I am studying complex analysis and themain thing about complex analysis that disturbs me is the difficulty in visualization.I have studied exponential function and logarithmic function in complex analysis.Now I want to visualize them as maps from $z$-plane to $\omega$-plane.I want to know how these maps act on the complex plane.Can someone help me understand this with suitable diagrams or animations?
What I know about exponential map and logarithmic map is the following:
I know that exponential function defined on $\mathbb C$ is $2\pi i$-periodic and hence is not injective,so inverse does not exist.So,we cannot talk about $\log$ function,but exponential function is injective on each strip $S=(-\infty,\infty)\times (-\pi,\pi)$ which projects onto $\mathbb C-(-\infty,0]$.In fact the map $z\mapsto e^z$ is a covering map from $\mathbb C-\{(2n-1)\pi:n\in \mathbb Z\}$ to $\mathbb C-(-\infty,0]$.So,we can see that on each strip $e^z$ is a homeomorphism,in particular injective,so we can define the logarithmic function $\log:\mathbb C-(-\infty,0]\to S$.
Is this all correct?
Suppose you have some region $D$ in the complex planes, then you can 'mesh' it by putting two family of non parallel curves. In the picture you have shown, we have the curves of constant x and constant y. Once we have this, we can understand the complex function by the mapp of this whole mesh.

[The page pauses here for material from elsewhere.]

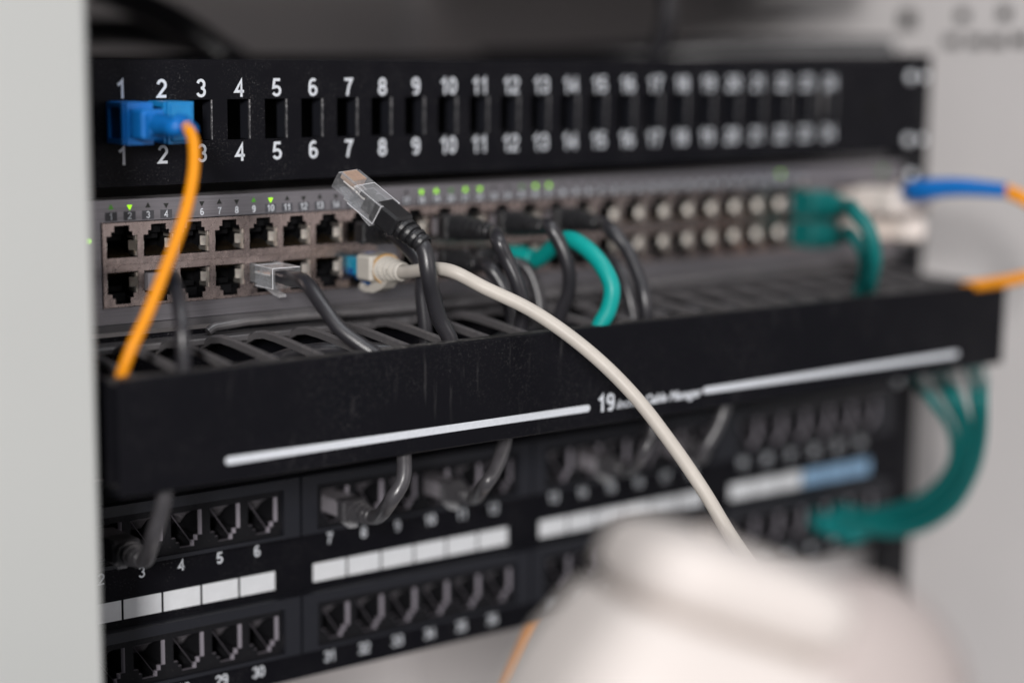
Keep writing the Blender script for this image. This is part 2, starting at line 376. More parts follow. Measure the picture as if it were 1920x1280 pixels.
# body is hollow in front: recess walls of the three port blocks are part of each port
# one port, upper row. local x across, z up, opening centre at 0
U = [(-5.9,-4.0),(5.9,-4.0),(5.9,3.7),(4.1,3.7),(4.1,5.2),(2.9,5.2),(2.9,7.3),(-2.9,7.3),(-2.9,5.2),(-4.1,5.2),(-4.1,3.7),(-5.9,3.7)]
def flip(pts, s_): return [(x, z*s_) for x, z in pts][::s_]
def port_meshes(s_):
    fr = MB()
    xs = [-7.085,-5.9,-4.1,-2.9,2.9,4.1,5.9,7.085]; 
    def q(x0,x1,z0,z1):
        a, b = (z0, z1) if s_ > 0 else (-z1, -z0)
        fr.add([(x0,-0.6,a),(x1,-0.6,a),(x1,-0.6,b),(x0,-0.6,b)], [(0,1,2,3)])
    q(-7.085,-5.9,-6.6,8.3); q(5.9,7.085,-6.6,8.3); q(-5.9,5.9,-6.6,-4.0)
    q(-5.9,-4.1,3.7,8.3); q(4.1,5.9,3.7,8.3); q(-4.1,-2.9,5.2,8.3); q(2.9,4.1,5.2,8.3); q(-2.9,2.9,7.3,8.3)
    fr.walls(flip(U, s_), -0.6, 4.0, back=False)
    fr = fr.mesh('port_shield', 'nickel')
    ins = [(x*0.985, z*0.985) for x, z in U]
    cv = MB().walls(flip(ins, s_), 0.6, 12.5)
    cv.box(-5.6, 2.6, 5.5, 12, *sorted((s_*1.6, s_*3.5)))
    cv.box(-2.6, 2.6, 3.2, 12, *sorted((s_*3.9, s_*6.9)))
    cv = cv.mesh('port_cavity', 'inner_black')
    tb = MB()
    tb.prism([(5.85,0.1),(5.85,4.4),(3.9,2.9),(3.9,2.5)], -1.7, 1.7, ax=2).box(5.45, 5.82, 0.0, 6.5, -3.6, -2.1).box(5.45, 5.82, 0.0, 6.5, 2.1, 3.4)
    tb.prism([(5.87,-0.3),(5.87,1.2),(5.2,0.9)], -3.7, 3.5, ax=2)
    tb.box(-5.8, -5.5, 0.0, 5, -1.4, 1.4)
    tb.box(4.3, 4.75, -0.4, 3.5, *sorted((s_*4.0, s_*5.0)))
    tb = tb.mesh('spring_tab', 'tab_metal')
    g = MB()
    for k in range(8):
        x = -3.6+k*1.02
        g.tube([(x, 1.2, -s_*3.7), (x, 6, -s_*2.0), (x, 9, -s_*1.4)], 0.17, 6)
    return fr, cv, tb, g.mesh('contact_pins', 'gold')
PM = {1: port_meshes(1), -1: port_meshes(-1)}
for c in cen:
    for s_, z in ((1, -64.6), (-1, -77.6)):
        fr, cv, tb, g = PM[s_]
        o = link('port', fr, sw, (c, -0.2, z))
        link('port_cavity', cv, o); link('spring_tab', tb, o); link('contact_pins', g, o)
for g0, p in groups:
    for xa in (g0-7.3, g0+7*p+7.1): MB().box(xa, xa+0.2, -0.7, 1.0, -86.2, -56.0).build('block_edge', 'nickel', sw)
for z in (-55, -86): screw(sw, 236, 0.1, z)
tri_u = MB().prism([(-1.0,-0.8),(1.0,-0.8),(0,1.0)], -0.12, 0)
tri_d = MB().prism([(-1.0,0.8),(0,-1.0),(1.0,0.8)], -0.12, 0)
tm = {}
lit = {2:2, 10:2, 18:2, 19:2, 21:2, 22:2, 26:2, 27:2, 46:2, 1:1, 9:1, 16:1, 20:1, 25:1}
for i in range(48):
    g0, p = groups[i//16]; x = g0-p/4+(i % 16)*p/2
    n = i+1; k = lit.get(n, 0); key = (n % 2, k)
    if key not in tm: tm[key] = (tri_u if n % 2 else tri_d).mesh('port_lamp', ('led_dark', 'led_dim', 'led_green')[k])
    link('port_lamp', tm[key], sw, (x, -0.05, -50.7 if n % 2 else -51.1))
    if not 5 <= n <= 9:
        link('number_tag', tm.setdefault('tag', MB().box(-2.3, 2.3, -0.03, 0, -1.55, 1.55).mesh('number_tag', 'led_plate')), sw, (x, 0, -54.1))
    number(str(n), 2.5, sw, (x, -0.10, -54.1))
MB().tube([(0,0.1,0),(0,-0.4,0)], 1.0, 12).build('system_lamp', 'led_green', sw, (-192.7, -1.0, -62.0))
MB().tube([(0,0.1,0),(0,-0.4,0)], 1.3, 12).build('system_lamp', 'led_dim', sw, (215, -0.1, -52))
for z0, z1 in ((-70.5, -58.8), (-83.2, -71.6)):
    for x in (184.0, 204.8):
        c_ = MB(); plate(c_, x, x+20.4, z0, z1, -2.0, 0.8, [(x+1, x+19.4, z0+1, z1-1)]); c_.build('module_cage', 'nickel', sw)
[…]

This is actually useful because it gives the characteristic property of analytic function: they preserve infinitesimal squares. In more specific words, suppose you make a mesh in which the whole domain is split into tiny squares, then you would find that the square is mapped to another infinitesimal square. For visualizing the mesh, you can check out this stack over flow post which uses python to show maps of the mesh.
On the point of inverses, it is somewhat complicated because there is a lot of aspect such as branch, branch cut, Riemann surfaces. But, the essential philosophy is that the natural inverse for the $e^z$ function is $\ln(z)$ as a multi-function (mf). THis is because the evaluate of $e^z$ repeats everytime we add $2\pi i$ to it's input, when we invert the function, we get all those values which differ by $2\pi i $ as for one input.
One may think we can say that at a point we can take one of the branchs eg: take one of the angle which correspond to that point for evaluating $\ln(z)$ but if we are to try consider a loop around the origin then again we would realize that the mf issue persists.
To truly dissect the mf into a single valued function, you need a branch cut. The branch cut involves removes removing points in the domain so that we can't even do the loop thing I said.
Once we put a branch cut, we can consider an argand plane for each branch. After this, we can stich together the different planes as a Riemann surface which finally makes our function single valued from a Riemann manifold to an argand plane.